There is no doubting the reality of hard peasant labor in the village of Pingwen in Guangxi province. One of the new houses we inspected had been built around an older structure, a kitchen and shed where at least a dozen hoes and shovels leaned against one wall. Xu Huayan's open air basement was piled high with sacks of seed. In the fields stretching away from the village, peasants working mostly with hand tools toiled under a mildly hot sun.

And at the same time, there is also little doubt that the standard of living for Pingwen's farmers has risen dramatically in recent years -- to the point of inspiring perhaps even more amazement than the rapid growth of China's cities. One farmer boasted a much nicer TV than I do, and graciously invited a member of our delegation to check her e-mail on his computer. (The connection was fast, she reported.) Meanwhile, in the meeting room where we met with the village's leader, Mr. Tang, where portraits of Marx, Engels, Lenin, Stalin, Mao, and Deng Xiaoping brooded unsmilingly over us, we were told that the average per capita income of the village's residents was only about $700 U.S. per year. Even if it is true that incomes have been growing in recent years at an annual rate of 10 percent, it was hard to see how that added up to a consumer lifestyle that would not be frowned upon in California.

As a foreign journalist with no local knowledge dropping in from outer space, it is very hard to know how to evaluate what you see in a village like Pingwen. There were clearly deeper pockets of poverty in the village -- the two houses that we were invited to were, I'm guessing, the nicest houses in the neighborhood. The village was not far from a large town; it could not be considered remote or off the beaten track. To be honest, I have absolutely no idea how to consider this slice of Chinese peasant reality in the context of any larger picture.

But as I was staring at one farmer's fancy TV and gleaming new refrigerator, I recalled that more than a year and a half ago, I had written a blog post reporting the first signs of a resurgence of economic growth in East Asia, largely tied to China's stimulus program, which included specific measures to encourage domestic consumption of appliances by residents in rural areas. I asked the farmer -- did the government help you buy your refrigerator? Yes, he answered, he had taken advantage of a 13 percent government-mandated rebate on  big ticket consumer goods.
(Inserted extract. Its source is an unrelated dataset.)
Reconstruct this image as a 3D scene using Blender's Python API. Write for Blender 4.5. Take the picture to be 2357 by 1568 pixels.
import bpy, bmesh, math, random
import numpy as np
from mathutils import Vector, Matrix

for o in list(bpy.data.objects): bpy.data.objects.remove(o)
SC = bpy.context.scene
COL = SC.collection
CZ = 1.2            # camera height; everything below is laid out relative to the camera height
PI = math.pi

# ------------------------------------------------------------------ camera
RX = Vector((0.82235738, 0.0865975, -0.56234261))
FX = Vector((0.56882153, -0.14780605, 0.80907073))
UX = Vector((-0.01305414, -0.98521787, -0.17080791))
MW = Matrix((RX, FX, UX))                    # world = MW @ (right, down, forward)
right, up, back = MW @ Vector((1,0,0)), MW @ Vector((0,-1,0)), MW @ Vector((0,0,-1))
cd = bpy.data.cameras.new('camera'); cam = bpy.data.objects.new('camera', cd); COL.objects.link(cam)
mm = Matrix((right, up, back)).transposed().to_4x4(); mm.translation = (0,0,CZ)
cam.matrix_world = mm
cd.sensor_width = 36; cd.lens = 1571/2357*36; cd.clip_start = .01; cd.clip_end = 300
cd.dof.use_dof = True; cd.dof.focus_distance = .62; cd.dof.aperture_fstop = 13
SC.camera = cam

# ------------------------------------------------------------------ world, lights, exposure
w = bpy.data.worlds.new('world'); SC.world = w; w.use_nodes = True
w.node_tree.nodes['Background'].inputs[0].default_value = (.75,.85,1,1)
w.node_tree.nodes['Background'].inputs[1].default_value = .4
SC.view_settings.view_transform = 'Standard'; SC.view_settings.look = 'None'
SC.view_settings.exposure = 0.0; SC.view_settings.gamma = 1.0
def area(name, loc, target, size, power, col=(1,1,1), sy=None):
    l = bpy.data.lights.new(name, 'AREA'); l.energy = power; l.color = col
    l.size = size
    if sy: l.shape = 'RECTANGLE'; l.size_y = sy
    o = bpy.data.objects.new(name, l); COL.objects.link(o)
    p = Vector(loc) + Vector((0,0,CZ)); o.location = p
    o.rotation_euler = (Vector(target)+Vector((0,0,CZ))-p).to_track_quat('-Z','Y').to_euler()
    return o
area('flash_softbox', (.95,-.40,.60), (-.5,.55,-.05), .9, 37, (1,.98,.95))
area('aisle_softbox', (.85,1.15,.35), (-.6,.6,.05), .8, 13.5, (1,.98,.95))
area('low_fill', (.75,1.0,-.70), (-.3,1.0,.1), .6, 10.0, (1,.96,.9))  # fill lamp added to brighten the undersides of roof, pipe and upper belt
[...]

It's one thing to sit in front of your computer in Berkeley, Calif., parsing statistics about semiconductor sales that seem to indicate increasing domestic consumption in China. It's quite another to sit in the living room of a Chinese peasant, watching a badminton match on his giant TV while your colleague checks her e-mail on his screaming Windows machine. In China, government policy makes a difference -- whether that means high-rise apartment buildings proliferating like bamboo shoots after the spring rains, or brand new refrigerators in newly built business homes.

I have personally been following this growth story since the early '80s, and I marveled previously at the dramatic changes visible in China between my first visit in 1985 and my last visit in 1991. But the virtually nonstop acceleration since then, weirdly, seems more difficult to grasp after witnessing it first hand than noting it from afar. Three decades of continuous economic growth have imbued many of the Chinese we have met with a sense of confidence that is profoundly unshakeable. It seems inconceivable that the wheels could fall of the bus.

We asked the village leader, Mr Tang, what changes he expected in the next five to ten years. What most stood out was the certainty underlying his response: "We will definitely be purchasing our own cars."

Maybe so. Maybe the government can keep the miracle going. After all, consumer confidence, as any Western economist will tell you, is crucial to keeping the gears of an economy spinning freely forward. A lack of faith in the future is one problem that China definitely does not have.